Super Mario’s Global Impact: A Phenomenon in Numbers
This picture taken on August 19, 2025 shows Super Mario soft toys in various sizes ahead of the 40th anniversary of the Nintendo mascot at collector Kikai's residence in Mishima, Shizuoka prefecture. ©Yuichi YAMAZAKI / AFP

For four decades, Super Mario has captivated gamers and shaped the video game industry. From record-breaking sales to speedrunning milestones, here’s a numerical look at Nintendo’s iconic hero.

Nintendo's chirpy Italian mascot Mario has run and jumped his way to four decades of global stardom, broadening the appeal of the video game industry as one of its most beloved characters.

40 Million Cartridges

The original Super Mario Bros. cartridge game was released in 1985 for the Nintendo Entertainment System (NES) console in the United States and elsewhere, and on Japan's Famicom console. It sold 40.2 million copies worldwide, including 6.8 million in Japan — one for every 18 members of the country's population at the time.

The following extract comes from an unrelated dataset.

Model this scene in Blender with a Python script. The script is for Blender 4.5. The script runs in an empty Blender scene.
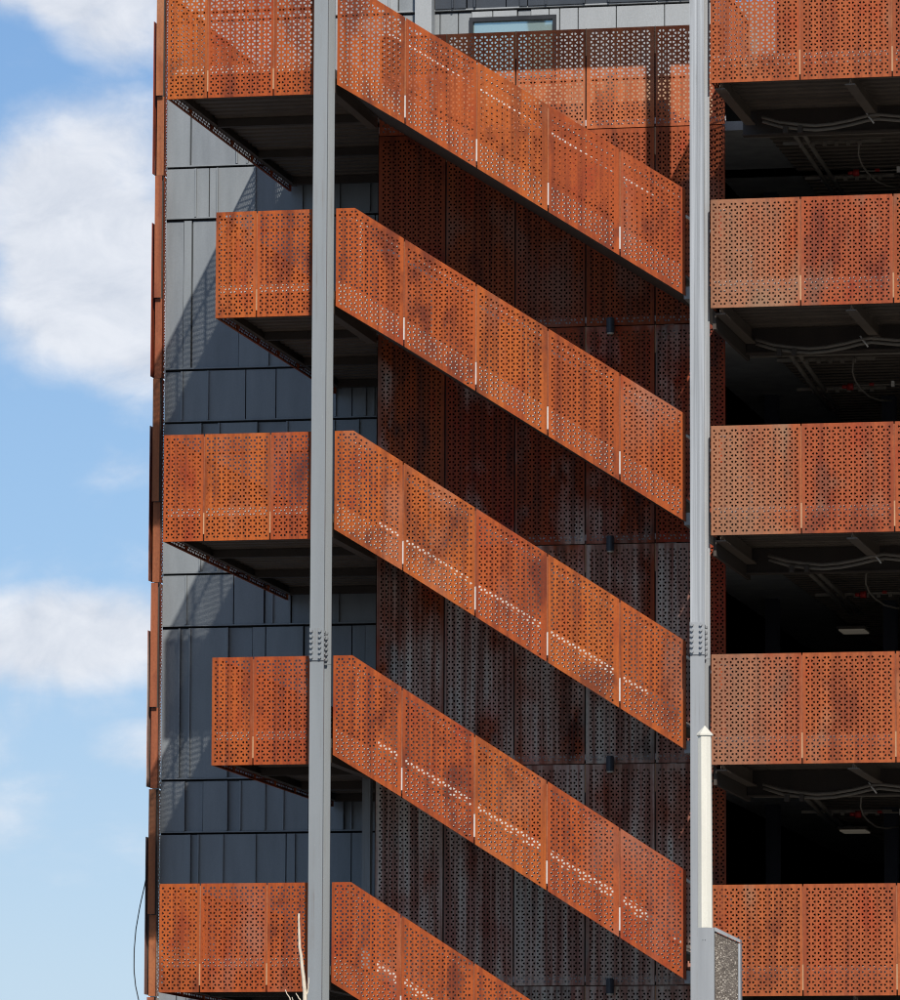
import bpy, math, random
from mathutils import Matrix, Vector
R = math.radians
S = bpy.context.scene
COL = S.collection
H = 3.3                     # storey height
GROUND = -17.32
YS, YW = 3.11, 7.92         # rear perforated screen, clad wall
Z_TOP = {1: 3.3, 2: 0.0, 3: -3.3, 4: -6.6, 5: -9.9}   # top of the landing guards

# ------------------------------------------------------------------ materials
def nt(name):
    m = bpy.data.materials.new(name); m.use_nodes = True
    t = m.node_tree; b = t.nodes['Principled BSDF']
    return m, t, b
def N(t, kind, **kw):
    n = t.nodes.new(kind)
    for k, v in kw.items():
        if k in n.inputs.keys() if hasattr(n.inputs, 'keys') else False: n.inputs[k].default_value = v
        else: setattr(n, k, v)
    return n
def noise(t, scale, mscale=(1, 1, 1), detail=4, rough=.55, offs=None):
    g = t.nodes.new('ShaderNodeNewGeometry'); mp = t.nodes.new('ShaderNodeMapping')
    mp.inputs['Scale'].default_value = mscale
    src = g.outputs['Position']
    t.links.new(src, mp.inputs['Vector'])
    if offs is not None: t.links.new(offs, mp.inputs['Location'])
    n = t.nodes.new('ShaderNodeTexNoise'); n.inputs['Scale'].default_value = scale
    n.inputs['Detail'].default_value = detail; n.inputs['Roughness'].default_value = rough
    t.links.new(mp.outputs[0], n.inputs['Vector'])
    return n.outputs['Fac']
def ramp(t, fac, stops):
    r = t.nodes.new('ShaderNodeValToRGB'); e = r.color_ramp.elements
    while len(e) < len(stops): e.new(.5)
    for i, (p, c) in enumerate(stops):
        e[i].position = p; e[i].color = (*c, 1)
    t.links.new(fac, r.inputs[0]); return r.outputs[0]
def mix(t, fac, a, b, mode='MIX'):
    m = t.nodes.new('ShaderNodeMix'); m.data_type = 'RGBA'; m.blend_type = mode
    for s, v in ((0, fac), (6, a), (7, b)):
        if hasattr(v, 'is_linked') or isinstance(v, bpy.types.NodeSocket): t.links.new(v, m.inputs[s])
        else: m.inputs[s].default_value = v if s == 0 else (*v, 1)
    return m.outputs[2]
def math_(t, op, a, b=0., c=None, clamp=False):
    m = t.nodes.new('ShaderNodeMath'); m.operation = op; m.use_clamp = clamp
    for i, v in enumerate((a, b) if c is None else (a, b, c)):
        if isinstance(v, bpy.types.NodeSocket): t.links.new(v, m.inputs[i])
        else: m.inputs[i].default_value = v
    return m.outputs[0]
def bump(t, b, fac, strength, dist):
    n = t.nodes.new('ShaderNodeBump'); n.inputs['Strength'].default_value = strength; n.inputs['Distance'].default_value = dist
    t.links.new(fac, n.inputs['Height']); t.links.new(n.outputs[0], b.inputs['Normal'])

def rust_material(name, main, dark, pale, red, var=1.0, pale_lo=.54, tan=False, by_height=False):
    m, t, b = nt(name)
    oi = t.nodes.new('ShaderNodeObjectInfo')
    off = math_(t, 'MULTIPLY', oi.outputs['Random'], 37.0)
    pos = t.nodes.new('ShaderNodeSeparateXYZ'); g = t.nodes.new('ShaderNodeNewGeometry'); t.links.new(g.outputs['Position'], pos.inputs[0])
    cl = noise(t, 1.0, (1.9, 1.9, .9), 5, .62, off)            # clouds of oxide
    st = noise(t, 1.0, (9., 9., .30), 5, .62, off)             # rain streaks
    s2 = noise(t, 1.0, (27., 27., .55), 3, .6)                 # fine drips
    fi = noise(t, 30.0, (1, 1, .7), 6, .72)                    # mottling
    pa = noise(t, 1.0, (1.0, 1.0, .5), 4, .55, math_(t, 'ADD', off, 11.3))
    base = ramp(t, cl, [(.34, dark), (.46, main), (.56, main), (.68, red)])
    base = mix(t, math_(t, 'MULTIPLY', ramp(t, st, [(.44, (0, 0, 0)), (.66, (1, 1, 1))]), .78 * var), base, dark)
    base = mix(t, math_(t, 'MULTIPLY', ramp(t, s2, [(.50, (0, 0, 0)), (.72, (1, 1, 1))]), .45), base, red)
    pm = pa
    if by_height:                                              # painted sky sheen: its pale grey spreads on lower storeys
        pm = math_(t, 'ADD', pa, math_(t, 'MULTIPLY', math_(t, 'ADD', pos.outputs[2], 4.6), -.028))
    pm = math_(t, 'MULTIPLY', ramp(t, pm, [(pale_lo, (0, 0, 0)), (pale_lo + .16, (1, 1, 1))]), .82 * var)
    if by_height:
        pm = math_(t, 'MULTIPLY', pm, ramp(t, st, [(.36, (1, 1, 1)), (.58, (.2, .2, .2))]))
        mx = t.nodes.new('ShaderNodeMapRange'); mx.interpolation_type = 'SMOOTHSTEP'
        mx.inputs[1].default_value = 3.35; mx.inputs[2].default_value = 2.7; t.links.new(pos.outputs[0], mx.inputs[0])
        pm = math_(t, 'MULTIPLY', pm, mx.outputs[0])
    base = mix(t, pm, base, pale)
    if tan:                                                    # the run of sheets by the bright column stays tan
        mr = t.nodes.new('ShaderNodeMapRange'); mr.interpolation_type = 'SMOOTHSTEP'
        mr.inputs[1].default_value = 5.35; mr.inputs[2].default_value = 4.25; t.links.new(math_(t, 'ADD', pos.outputs[0], math_(t, 'MULTIPLY', math_(t, 'SUBTRACT', cl, .5), 1.6)), mr.inputs[0])
        mz = t.nodes.new('ShaderNodeMapRange'); mz.interpolation_type = 'SMOOTHSTEP'
        mz.inputs[1].default_value = -9.4; mz.inputs[2].default_value = -8.4; t.links.new(pos.outputs[2], mz.inputs[0])
        mt = t.nodes.new('ShaderNodeMapRange'); mt.interpolation_type = 'SMOOTHSTEP'
        mt.inputs[1].default_value = 1.2; mt.inputs[2].default_value = .0; t.links.new(pos.outputs[2], mt.inputs[0])
        base = mix(t, math_(t, 'MULTIPLY', math_(t, 'MULTIPLY', math_(t, 'MULTIPLY', mr.outputs[0], mz.outputs[0]), mt.outputs[0]), .55), base, pale)
    base = mix(t, .7, base, ramp(t, fi, [(.25, (.56, .52, .50)), (.52, (1, 1, 1)), (.78, (1.2, 1.15, 1.1))]), 'MULTIPLY')
    hs = t.nodes.new('ShaderNodeHueSaturation'); t.links.new(base, hs.inputs['Color'])
    t.links.new(math_(t, 'MULTIPLY_ADD', oi.outputs['Random'], .16, .90), hs.inputs['Value'])
    t.links.new(math_(t, 'MULTIPLY_ADD', oi.outputs['Random'], .008, .496), hs.inputs['Hue'])
    t.links.new(hs.outputs[0], b.inputs['Base Color'])
    t.links.new(math_(t, 'MULTIPLY_ADD', fi, .3, .5), b.inputs['Roughness'])
    b.inputs['Specular IOR Level'].default_value = .22
    bump(t, b, math_(t, 'ADD', math_(t, 'MULTIPLY', fi, .12), cl), .5, .02)
    return m
def plain(name, col, rough=.6, metal=0., vary=.18, scale=3., streak=(1, 1, .2), fine=.1, spec=.4):
    m, t, b = nt(name)
    a = noise(t, scale, streak, 5, .6); f = noise(t, 40., (1, 1, 1), 4, .6)
    lo = tuple(c * (1 - vary) for c in col); hi = tuple(min(1, c * (1 + vary)) for c in col)
    c = ramp(t, a, [(.3, lo), (.7, hi)])
    c = mix(t, 1.0, c, ramp(t, f, [(.3, (1 - fine,) * 3), (.7, (1 + fine * .5,) * 3)]), 'MULTIPLY')
    t.links.new(c, b.inputs['Base Color']); b.inputs['Metallic'].default_value = metal
    t.links.new(math_(t, 'MULTIPLY_ADD', a, .25, rough - .12), b.inputs['Roughness'])
    b.inputs['Specular IOR Level'].default_value = spec
    bump(t, b, a, .15, .01)
    return m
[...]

"Until that point, Famicom users were almost all children. But Super Mario Bros. even featured in mainstream weekly magazines alongside celebrity gossip," Hideki Yasuda, an analyst at Toyo Securities, told AFP.
"That shows the title's impact — it significantly widened the age range of video game consumers," he said.

Eight

The number of people who worked on the side-scrolling platform game Super Mario Bros., according to an interview with its creator Shigeru Miyamoto from a 1988 Japanese book. Miyamoto's team included Takashi Tezuka, who became a longtime collaborator and contributed to many games in Nintendo's Mario and Legend of Zelda series.

The instantly recognizable, upbeat theme tune was written by Koji Kondo, the composer behind the company's most famous game music.

Four Minutes, 54 Seconds, 515 Milliseconds

The time it took the American player "averge11" to complete Super Mario Bros. last month, setting a new record.

The play-through, which beat the last record by a few hundredths of a second, thrilled the world of speedrunning — the art of finishing a game as quickly as possible by making use of all known tricks and technical glitches.

The record for completing the game blindfolded belongs to a Japanese player who did it in 14 minutes and 46 seconds, according to Guinness World Records.

Number One... in Bookstores

The best-selling book of all genres in Japan in 1985 and 1986 was titled Super Mario Bros: The Complete Strategy Guide. Over 111 pages, it detailed the best routes to take through the game's 32 levels — which were painstakingly drawn out by hand, in an era before screenshots were commonplace.

The book sold more than 1.3 million copies in Japan.

$1.56 Million

The price that a single Super Mario 64 cartridge, still in its original packaging, fetched at auction in July 2021.

That makes the game — released in 1996 for the Nintendo 64 console — the most expensive ever sold at an online auction, according to Guinness World Records.

452 Million Games

Altogether, the games in the Super Mario series have sold more than 452 million units as of March 2025, Nintendo says.

This figure is only for platform games and does not include megahit spin-offs like Mario Kart or sports games starring the red-clad plumber and his friends.